O Governo explica também que as atuais licenças serão reavaliadas em 2030, e, posteriormente, haverá reavaliações periódicas; serão proibidas as emissões de novas licenças com exceção do alojamento rural nos concelhos do interior onde não há pressão urbanística e onde podem contribuir para a dinamização económica do território; os proprietários que transfiram fogos do alojamento local para arrendamento habitacional até final de 2024, terão uma taxa zero no IRS até 2030; será criada uma contribuição extraordinária aos alojamentos locais para financiar políticas de habitação.
Reforçam-se ainda os incentivos fiscais para o arrendamento acessível, sem pagamento de IMT na aquisição de casas para arrendamento acessível. Quem realize obras de reabilitação nestas casas pagará IVA à taxa de 6%, e terá total isenção de IRS sobre os rendimentos prediais. E melhoram-se os incentivos fiscais para todo o arrendamento, baixando a taxa de 28% para 25%.
Mas há mais. O Governo destaca ainda o reforço de incentivos à estabilidade nos contratos de arrendamento: «Se o contrato for entre 5 e 10 anos a taxa de 23% passará para 15%; se for entre 10 e 20 anos, a taxa de 14% baixará para 10%; e se for mais de 20 anos, baixará de 10% para 5%».
Sendo a especulação imobiliária um assunto que está na ordem do dia, o Governo também não deixou de lado este tema.

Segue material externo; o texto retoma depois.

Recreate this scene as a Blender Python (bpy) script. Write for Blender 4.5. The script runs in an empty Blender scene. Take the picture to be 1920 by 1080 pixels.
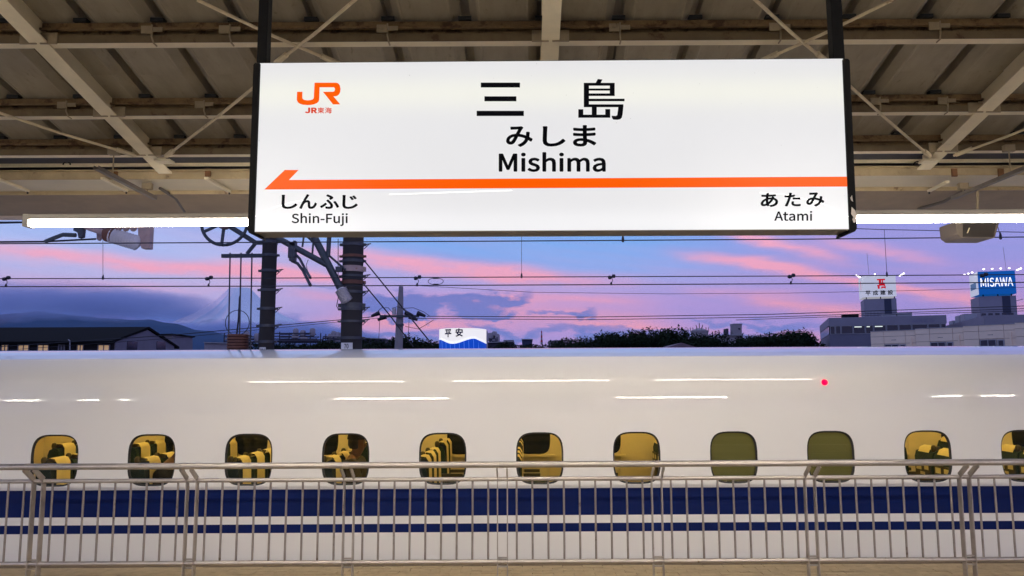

E, para o combater, foram destacadas duas medidas, com destaque para o fim da concessão de novos vistos gold, «sendo renovados os existentes, se se tratar de investimentos imobiliários, apenas para habitação própria e permanente ou se for colocado duradouramente no mercado de arrendamento».
Junta-se o facto de o Estado passar a limitar o crescimento das rendas em novos contratos, devendo estas «resultar da soma da renda praticada com as atualizações anuais e do valor da subida da inflação fixada pelo Banco Central Europeu».
O Governo decidiu ainda apoiar as famílias com medidas quer no que diz respeito ao contrato de arrendamento quer no crédito à habitação.
É também criado um apoio para créditos até 200 mil euros de famílias tributadas até ao 6.º escalão do IRS, o Estado bonificando o juro em 50% do valor acima do valor máximo a que foi sujeita a família no teste de stress que fez quando contratou o crédito.
No valor dos contratos de arrendamento já em vigor, atribui-se aos agregados familiares que tenham rendimentos até ao 6.º escalão de IRS inclusive e uma taxa de esforço superior a 35% e uma renda de casa no limites fixados pelo IHRU para o respetivo concelho, um subsídio do Estado até ao limite máximo de 200 euros mensais para as rendas.
António Costa lembrou que lembrou que no âmbito do Plano de Recuperação e Resiliência (PRR) foram definidas 2 700 milhões de euros para aumentar a oferta pública de habitação, em que 1 200 fogos estão concluídos, 11 900 estão em fase de projeto ou de obra e acena com um calendário para 26 mil novas casas de oferta pública de habitação.
Pouco depois, a ministra da Habitação explicou as medidas anunciadas. Em entrevista à RTP3, Marina Gonçalves explicou, por exemplo, que os proprietários têm o dever de dar uso às suas habitações. «O instrumento de que aqui falamos é para um momento em que alguém não quer arrendar o seu imóvel quando há um dever de utilização do património. Este dever existe na lei. Não é nada que esteja a ser criado aqui», defendeu.
E acrescentou que o Estado não diz que a casa tem que ser arrendada obrigatoriamente. «Há todo um processo de contacto com o proprietário do imóvel que pode simplesmente explicar que não está usado porque está à espera de uma licença de utilização» e que estes argumentos são válidos «para o proprietário dizer ‘vou pô-la à venda, vou pô-la a arrendar’».
E depois das críticas do alojamento local, Marina Gonçalves defendeu que não vai acabar em 2030. «O que dissemos é que iríamos reapreciar o regime vigente do AL, porque as condições serão outras e permite flexibilidade na forma como avaliamos e a importância do setor».